The women--tourists and locals, some teenagers, others adults,
some alone, others with female friends or male companions--were surrounded
by groups of men who heckled, restrained, sexually molested, robbed,
and beat them. And in one case, a woman was stripped naked while
her husband was restrained and forced to watch. The predators cheered
each other on, while bystanders videotaped several of the incidents
and countless other folks watched and made no effort to intercede.
It happened the same day that a major parade celebrating Puerto
Rican pride was being held in the area, and the police were out
in force. And yet, according to several people, including a number
of the victims, the police failed to respond to their pleas for
help, or protect other women from being assaulted.
As fate would have it, these attacks also happened on the very
weekend when women from around the world had just finished meeting
at the United Nations. That gathering was called to assess the progress
made since the historic U.N. Fourth World Conference on Women in
Beijing in 1995 and to press governments to adhere to the recommendations
and resolutions that came out of that event, to demand new laws
and that unjust laws be changed. No surprise that violence against
women was one of the main areas of concern.
As if we could forget that we live in a world where the rule of
law does not universally apply to women and where nations routinely
cloak men's violence toward women under the mantle of custom or
religion, calling them acts of honor, duty, or love. Or that I,
like most of you reading this, live in a country where men who kill
their wives or girlfriends are routinely described as being "distraught,"
their murderous acts detailed under headlines that say things like
"Love Gone Awry"--as if love had anything to do with it.
If caught, these killers usually plead insanity, talk about being
"pushed over the edge" and all too often are treated less
harshly than the person who murders a stranger. One in six U.S.

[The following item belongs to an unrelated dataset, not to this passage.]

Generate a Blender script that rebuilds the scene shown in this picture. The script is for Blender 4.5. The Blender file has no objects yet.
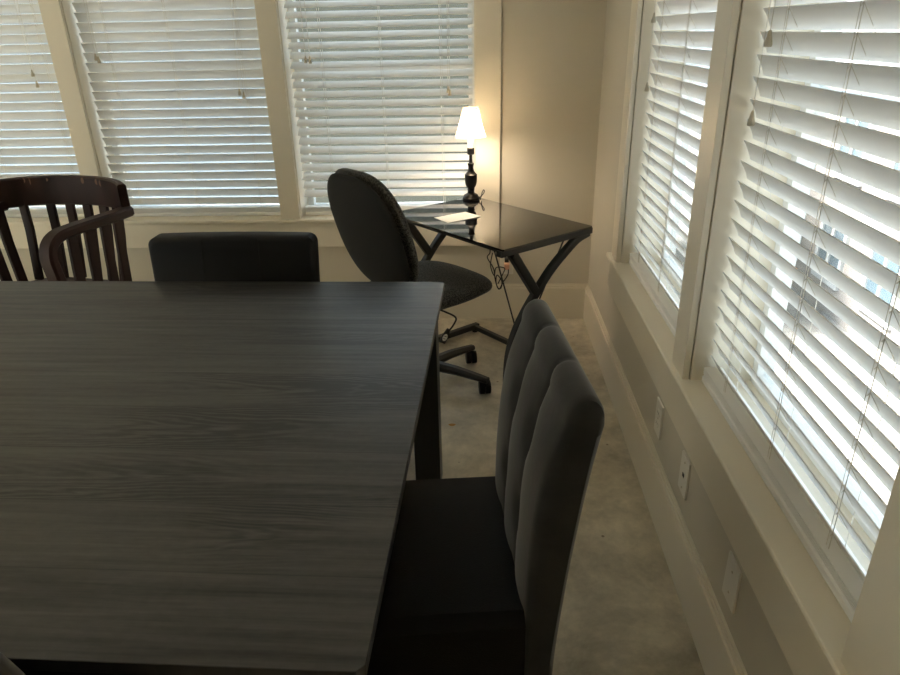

women has experienced either rape or attempted rape at some point
in her life. Women are assaulted--not because the urge to rape is
inherent to men's nature, but because of socialization. In this
nation, women and girls are routinely stalked, the sexual harassment
of girls in middle and junior high schools by their male peers has
become all too common, and far more often than folks would like
to admit, the sexual predation begins in the home. Yet women's suppressed
memories of childhood abuse are labeled false, and people are deluded
into thinking that incest is rare, that harassment is just adolescent
flirtation, and that the mere fact of being female makes one a target
for violence and intimidation. And then there are the officials
who claim that these are simply aberrant acts--no pattern here.
How seriously does this society take violence against women? Ask
the prosecutors who decide that some women aren't worthy of justice
and the juries that buy into those tired patriarchal excuses for
men's violence toward women. Ask the music lovers who attended the
Woodstock festival last year in upstate New York and chose to be
voyeurs when rape became part of the public revelry. Ask the moviemakers
who regularly incite the violence done to women. Ask the schoolboys
who in poll after poll state that if they spend a certain amount
of money on a date, girls are obligated to provide sex. Ask the
police officers who failed to respond to a female victim's cry for
help and the bystanders who watched but did nothing. Ask those males
who catcalled, threw water, groped and pawed and assaulted those
women in the park, and the others who cheered them on. Ask the women
who were targeted on that hot spring day.